Maine citizens should be proud. When other states consider electoral reforms, Maine is cited as an example. Ease of access to polls, Election Day registration, public financing of elections and limits on citizen contributions to privately funded candidates are all part of the mix that reformers praise. In the last two elections, the new public financing system has demonstrated its merits, with 81 percent of the candidates for the Legislature running with public financing. Members of both parties express satisfaction with the system. Nonetheless, our system still needs robust defense and periodic revisions. Maine has a way to go before its electoral turnout can match the levels achieved by some other major industrial democracies. Money - especially as highly concentrated as it has become now - has a way of finding the gaps in any system. In addition, our culture seems to have a love/hate relationship with politics, even democratic politics. Addressing these concerns is vital.

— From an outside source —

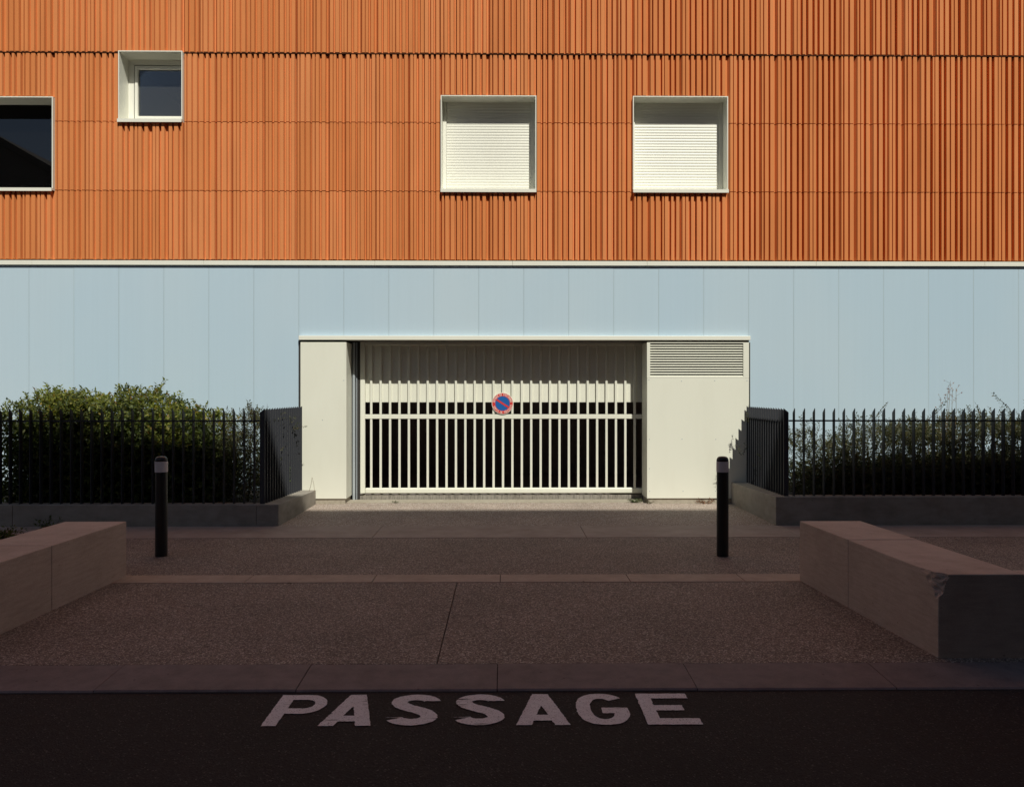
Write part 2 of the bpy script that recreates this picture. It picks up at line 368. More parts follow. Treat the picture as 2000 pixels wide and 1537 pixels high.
def holes_wall(x0, x1, z0, z1, y0, y1, holes):
    b = MB(); zs = sorted({z0, z1, *[h[2] for h in holes], *[h[3] for h in holes]}); zs = [z for z in zs if z0 <= z <= z1]
    for a, c in zip(zs[:-1], zs[1:]):
        hs = sorted([(h[0], h[1]) for h in holes if h[2] <= a + 1e-6 and h[3] >= c - 1e-6]); x = x0
        for h0, h1 in hs:
            if h0 > x: b.box(x, h0, y0, y1, a, c)
            x = max(x, h1)
        if x < x1: b.box(x, x1, y0, y1, a, c)
    return b
holes = [(gx(a), gx(b), w0, w1) for a, b, w0, w1 in WINS.values()]
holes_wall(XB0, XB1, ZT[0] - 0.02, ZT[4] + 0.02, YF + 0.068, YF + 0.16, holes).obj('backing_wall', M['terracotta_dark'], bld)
# storeys above the picture, plain
MB().box(-12, 12, YF + 0.002, YF + 0.16, ZT[4] + 0.025, 12.6).obj('upper_wall', M['terracotta'], bld)
MB().box(-12, gx(-27) - 0.004, YF + 0.002, YF + 0.060, ZT[0], ZT[4]).obj('end_cladding', M['terracotta'], bld)
MB().box(gx(46) + 0.004, 12, YF + 0.002, YF + 0.060, ZT[0], ZT[4]).obj('end_cladding', M['terracotta'], bld)
MB().box(-16, 16, YF + 4.5, YF + 12, 0, 12.6).box(-16, 16, YF + 0.17, YF + 4.5, 12.3, 12.58).obj('core', M['room'], bld)

# cream edge trim under the tiles, in lengths
zt0, zt1 = wz(985, 519, YF), wz(985, 511, YF)
for a, b in ((-12, -9.4), (-9.4, -6.9), (-6.9, -4.4), (-4.4, -1.9), (-1.9, 0.12), (0.12, 2.1), (2.1, 4.6), (4.6, 7.1), (7.1, 9.6), (9.6, 12)):
    MB().box(a + .001, b - .001, YF - 0.008, YF + 0.10, zt0, zt1 + 0.006).obj('edge_trim', M['cream_trim'], bld, bevel=0.003, seg=1)

# blue panels
YP = YF + 0.025
pj = [57 - 87.9*2 + 87.87 * k for k in range(-6, 33)]
ZPORT = wz(985, 656, YF); XPL, XPR = wx(583, YF), wx(1466, YF)
for a, b in zip(pj[:-1], pj[1:]):
    xa, xb = wx(a, YP) + 0.0015, wx(b, YP) - 0.0095
    z0 = 0.02
    if xb > XPL + 0.02 and xa < XPR - 0.02: z0 = ZPORT + 0.001
    MB().box(xa, xb, YP + random.uniform(0, .0015), YP + 0.02, z0, zt1).obj('wall_panel', M['blue'], bld)
    MB().box(xa - 0.010, xa - 0.0008, YP + 0.0005, YP + 0.012, z0, zt0 + .01).obj('joint_strip', M['blue_joint'], bld)
MB().box(XB0, XPL, YP + 0.026, YP + 0.12, 0, zt1).box(XPR, XB1, YP + 0.026, YP + 0.12, 0, zt1).box(XPL, XPR, YP + 0.026, YP + 0.12, ZPORT, zt1).obj('panel_backing', M['blue_joint'], bld)

# portal: lintel, two cream pillars, vent
zl0 = wz(985, 664.5, YF)
YL = YF - 0.035
MB().box(wx(583, YL), wx(1466, YL), YL, YF + 0.12, zl0, wz(985, 656, YL)).obj('lintel', M['cream_trim'], bld, bevel=0.004, seg=2)
YG = YF + 0.43                              # front of the gate bars
zpt = wz(985, 668.5, YF)
zpb = wz(985, 973.5, YF)
x0, x1 = wx(587, YF), wx(676.7, YF)
YPI = YF - 0.01
pil = MB().box(x0, x1, YPI, YG - 0.02, zpb, zpt).obj('pillar', M['cream'], bld, bevel=0.004, seg=1)
MB().box(x0 + 0.02, x1 - 0.02, YPI + 0.02, YG, 0, zpb - 0.004).obj('plinth', M['plinth'], bld)
x2, x3 = wx(1263.5, YF), wx(1462.5, YF)
zv0, zv1 = wz(1360, 737, YF), wz(1360, 670.5, YF)
YI = YG - 0.02
MB().box(x2, x3, YPI, YI, zpb, zv0 - 0.012).obj('pillar', M['cream'], bld, bevel=0.003, seg=1)
MB().box(x2 + .02, x3 - .02, YPI + 0.02, YG, 0, zpb - 0.004).obj('plinth', M['plinth'], bld)
MB().box(x2, x2 + 0.02, YPI + .02, YI, zv0 - 0.010, zpt).box(x3 - 0.02, x3, YPI + .02, YI, zv0 - 0.010, zpt).obj('pillar_side', M['cream'], bld)
xv0, xv1 = wx(1269.5, YF), wx(1451.5, YF)
vent = MB().box(x2, xv0, YPI, YPI + 0.02, zv0 - 0.010, zpt).box(xv1, x3, YPI, YPI + 0.02, zv0 - 0.010, zpt)\
    .box(xv0, xv1, YPI, YPI + 0.02, zv0 - 0.010, zv0 + 0.012).box(xv0, xv1, YPI, YPI + 0.02, zv1 + 0.0, zpt).obj('vent', M['cream'], bld)
ns = 13; zp0 = zv0 + 0.012; pitch = (zv1 - zp0) / ns
slw = MB().prism([(0.0, 0.0), (0.0, 0.004), (0.024, pitch*0.54), (0.026, pitch*0.52), (0.004, 0.0)], 'x', xv0 + 0.001, xv1 - 0.001).mesh('slat', M['cream'])
for k in range(ns):
    piece('slat', slw, vent, (0, YPI + 0.006, zp0 + k*pitch))
MB().box(xv0 - .01, xv1 + .01, YPI + 0.09, YPI + 0.10, zp0 - .01, zpt).obj('vent_back', M['dark'], vent)
# gap trims beside the pillars
MB().box(XPL - 0.0, x0 - 0.002, YF + 0.02, YG, 0, zpt).obj('jamb_strip', M['rail_dark'], bld)
MB().box(x3 + 0.002, wx(1466, YF), YF + 0.02, YG, 0, zpt).obj('jamb_strip', M['rail_dark'], bld)
sc_me = MB().lathe([(0.007, 0), (0.007, 0.003), (0.004, 0.0045)], 0, 0, 8).mesh('screw', M['steel'])
sc_me.transform(Matrix.Rotation(math.radians(90), 4, 'X'))
for px, py in ((1267.5, 742), (1331, 744.5), (1396, 743.5), (1459, 743.5), (1268.5, 858), (1332, 857.5), (1398, 858), (1268.5, 915), (1269, 959), (1334, 959), (1397.5, 959), (671.5, 743), (630, 820)):
    piece('screw', sc_me, bld, (wx(px, YPI), YPI, wz(px, py, YPI)))
# portal head and garage hall behind the gate
MB().box(XPL, XPR, YF + 0.122, YG + 0.6, zl0 + 0.002, zl0 + 0.2).obj('soffit', M['rail_dark'], bld)  # shade under the portal head put into the soffit's dark colour
hall = MB()
xg0, xg1 = x1 - 0.45, x2 + 0.55
hall.box(xg0 - .1, xg0, YG, YG + 4, 0.0, 2.62).box(xg1, xg1 + .1, YG, YG + 4, 0.0, 2.62).box(xg0, xg1, YG + 3.9, YG + 4, 0.0, 2.62).box(xg0, xg1, YG + 0.605, YG + 3.9, 2.5, 2.62)
hall.obj('garage_hall', M['room'], bld)
MB().box(xg0, xg1, YG + 0.10, YG + 3.9, -0.02, 0.004).obj('garage_floor', M['room'], bld)
MB().box(x1 - 0.45, wx(699, YG), YG + 0.02, YG + 0.05, 0, zl0).obj('jamb_wall', M['rail_dark'], bld)
# steel guide post left of the gate
MB().lathe([(0.021, 0.0), (0.021, zl0 - 0.01)], wx(691.2, YG - 0.05), YG - 0.05, 16).obj('guide_post', M['steel'], bld, smooth=False)
MB().box(wx(696.2, YG - .02), wx(697.6, YG - .02), YG - 0.03, YG + 0.0, 0.012, zl0 - 0.01).obj('guide_channel', M['steel'], bld)
MB().box(wx(697.7, YG), wx(703, YG), YG - 0.01, YG + 0.015, 0.012, zl0 - 0.01).obj('guide_channel', M['rail_dark'], bld)

# the gate: part of the building, its bars and rails are sub-parts
zgt, zgb = wz(985, 666.5, YG), wz(985, 963.5, YG)
gxl, gxr = wx(703.5, YG), wx(1262, YG)
zbt = wz(985, 674, YG)
stw = wx(713, YG) - gxl
gate = MB().box(gxl, gxl + stw, YG - 0.012, YG + 0.05, zgb, zgt).obj('garage_gate', M['cream'], bld, bevel=0.012, seg=3)
MB().box(gxl + stw, gxr, YG - 0.010, YG + 0.05, zgb, zgb + 0.085).obj('bottom_rail', M['cream'], gate, bevel=0.02, seg=4)
MB().box(gxl + stw, gxr, YG - 0.004, YG + 0.03, wz(985, 817.8, YG), wz(985, 809.2, YG)).obj('middle_rail', M['cream'], gate, bevel=0.003, seg=1)
MB().box(gxl + stw, gxr, YG - 0.004, YG + 0.045, zbt, zgt).obj('top_rail', M['cream'], gate, bevel=0.003, seg=1)
bw = 0.034
bar_lo = MB().box(-bw/2, bw/2, 0, 0.03, zgb + 0.086, wz(985, 818.2, YG)).mesh('bar', M['cream'], bevel=0.003, seg=1)
bar_hi = MB().box(-bw/2, bw/2, 0, 0.03, wz(985, 808.8, YG), zbt - 0.001).mesh('bar', M['cream'], bevel=0.003, seg=1)
zpan = wz(985, 785.5, YG + 0.035)
for k in range(30):
    x = wx(724.9 + 18.39*k, YG)
    if x > gxr - 0.02: break
    piece('bar', bar_lo, gate, (x, YG, 0)); piece('bar', bar_hi, gate, (x, YG, 0))
    xa = wx(724.9 + 18.39*(k-1), YG) if k else gxl + stw
    MB().prism([(xa + .0015, YG + .034), (xa + .028, YG + .034), (xa + .032, YG + .037), (x - .0015, YG + .037), (x - .0015, YG + .042), (xa + .0015, YG + .042)], 'z', zpan, zgt).obj('panel', M['cream'], gate)
MB().box(x1 - .1, gxr, YG + 0.02, YG + 0.09, -0.01, zgb - 0.02).obj('sill_beam', M['scuffed'], bld)

# windows of the upper floor
def window(key, depth=0.27):
    a, b, w0, w1 = WINS[key]; xa, xb = gx(a) + 0.004, gx(b) - 0.004
    y0, y1 = YF - 0.006, YF + depth; t = 0.014
    zs = w0 + 0.030
    win = MB().box(xa, xa + t, y0, y1, zs, w1 + 0.006).box(xb - t, xb, y0, y1, zs, w1 + 0.006).box(xa + t, xb - t, y0, y1, w1 - t + 0.006, w1 + 0.006).obj('window', M['cream_trim'], bld)
    ys = YF - 0.040
    MB().prism([(ys, w0 - 0.022), (ys, w0 + 0.026), (y1 + 0.06, w0 + 0.034), (y1 + 0.06, w0 + 0.004), (ys + 0.012, w0 - 0.004), (ys + 0.012, w0 - 0.022)], 'x', xa, xb).obj('sill', M['cream_trim'], win)
    return win, xa + t, xb - t, zs, w1 - t + 0.006, y1
def room(xa, xb, z0, z1, y, parent, d=2.2):
    MB().box(xa - .1, xb + .1, y + d, y + d + .05, z0 - .1, z1 + .1).box(xa - .15, xa - .1, y, y + d, z0 - .1, z1 + .1).box(xb + .1, xb + .15, y, y + d, z0 - .1, z1 + .1)\
        .box(xa - .1, xb + .1, y, y + d, z1 + .1, z1 + .15).box(xa - .1, xb + .1, y, y + d, z0 - .15, z0 - .1).obj('room', M['room'], parent)
def shutter(key, handle):
    win, xa, xb, z0, z1, y = window(key, 0.275)
    rw = 0.055; ya = YF + 0.225
    for q, (p0, p1) in enumerate(((xa, xa + rw), (xb - rw, xb))):
        MB().box(p0 + .001, p1 - .001, ya, y + 0.04, z0 + .001, z1 - .001).obj('guide_rail', M['white_shutter'], win, bevel=0.003, seg=1)
    n = 31; zb = z0 + 0.075; p = (z1 - zb) / n
    prof = [(0.0, 0.0), (-0.0022, p*0.08), (-0.0050, p*0.36), (-0.0048, p*0.70), (-0.0022, p*0.95), (0.0, p*0.995), (0.012, p*0.995), (0.012, 0.0)]
    me = MB().prism(prof, 'x', xa + rw + .001, xb - rw - .001).mesh('slat', M['white_shutter'])
    for k in range(n):
        o = piece('slat', me, win, (0, ya + 0.022 + random.uniform(-.0006, .0006), zb + k*p)); o.rotation_euler = (random.uniform(-.008, .008), 0, random.uniform(-.0006, .0006))
    MB().box(xa + rw + .001, xb - rw - .001, ya + 0.012, ya + 0.036, z0 + 0.002, zb - 0.002).obj('bottom_slat', M['white_shutter'], win, bevel=0.004, seg=2)
    xc = (xa + xb) / 2
    if handle:
        MB().tube([(xc - .045, ya + .010, z0 + .012), (xc - .028, ya - .004, z0 + .045), (xc + .01, ya - .010, z0 + .05), (xc + .03, ya + .0, z0 + .03), (xc + .032, ya + .010, z0 + .012)], [.006]*5, 6).obj('handle', M['steel'], win)
    else:
        MB().box(xa + .15, xa + .21, ya + .008, ya + .0118, z0 + .025, z0 + .042).obj('handle', M['cream_trim'], win)
        MB().box(xa + rw + .004, xa + rw + .018, ya - .004, ya + .011, z0 + .012, z0 + .03).obj('end_stop', M['rail_dark'], win)
    MB().box(xa - .1, xb + .1, y + .05, y + .09, z0 - .1, z1 + .1).obj('shutter_back', M['dark'], win)
shutter('mid', False); shutter('right', True)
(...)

It is ironic that just months after an election in which public campaign finance proved its worth, the GOP is proposing a state budget plan that cuts $1.3 million from the Clean Election Fund. The GOP, of course, is not solely to blame. Angus King started this dangerous precedent by borrowing from the fund during an earlier state budget crisis, funds that subsequent legislatures have failed to fully repay. The coalition Maine Citizens for Clean Elections correctly points out that these cuts jeopardize the future of clean elections. Those of us who value democratic politics must address our concerns about this fiscal shortsightedness to our legislators.
Some conservative pundits treat public campaign financing as "welfare for politicians," or they object that the system forces citizens to subsidize views with which they disagree. Yet many citizens properly value dialogue and debate. Given our corporate media, reaching the public will always cost money and will need to be financed. Without public financing, those who run for office will be largely men and women of wealth or who are willing to do the bidding of wealthy interests. By removing the historic barrier of the need to raise private money, the Clean Election Act has given us legislative races with more candidates from diverse backgrounds and a more representative Legislature.
Maine's electoral system still lacks key reforms to limit corruption of the political process. Unlike other New England states, Maine places no limits on the amount of money a citizen may contribute to a political action committee. PACs can, in turn, contribute to privately financed campaigns and run ads on behalf of preferred candidates. Maine Citizens for Clean Elections is supporting a ban on corporate contributions to PACs, a limit of $1,000 per two-year election cycle on any citizen's contribution to any one PAC, and a limit of $10,000 total that can be contributed by any one donor to all PACs in an electoral cycle. Since such proposals do not apply to issue PACs, committees that address specific issues on a year-round basis, citizens' free-speech rights are not being curbed, only their ability to drown out other voices during the electoral season.
Further PAC reform must address independent expenditure ads which mention a preferred candidate in highly favorable terms or go negative on an opponent. in the two months before an election Under current practice, until the final few weeks of the election, such ads do not trigger matching funds for publicly funded opponents as long as viewers are not instructed to vote for or against the candidate. The Legislature is considering a bill that would rebut the presumption that all such ads are electoral interventions meriting matching funds for the full 60 days before Election Day.
Yet the public has a right to seek reasonable limits even to such worthy expenditures. Some advocates of public financing worry that the current qualifications for financing a race for governor, 2,500 contributions of $5, may be too lax and will allow frivolous candidates to obtain financing. The speaker of the House has proposed upping the contributor requirements to 3,250 and also requiring seed money of $15,000. Though the increase in qualifying contributions may have merit, I am concerned that seed-money requirements might be especially onerous for many third party and independent candidate efforts.
Waste on a frivolous candidate is a legitimate concern, but it must be weighed against the importance of an open process. The public loses much more than a million dollars if new regulations inhibit thoughtful dissent. In order to avoid an ugly Catch-22 in which disdain for politics fuels a parsimonious attitude toward public finance, it is imperative that we maintain a vigorous public finance system.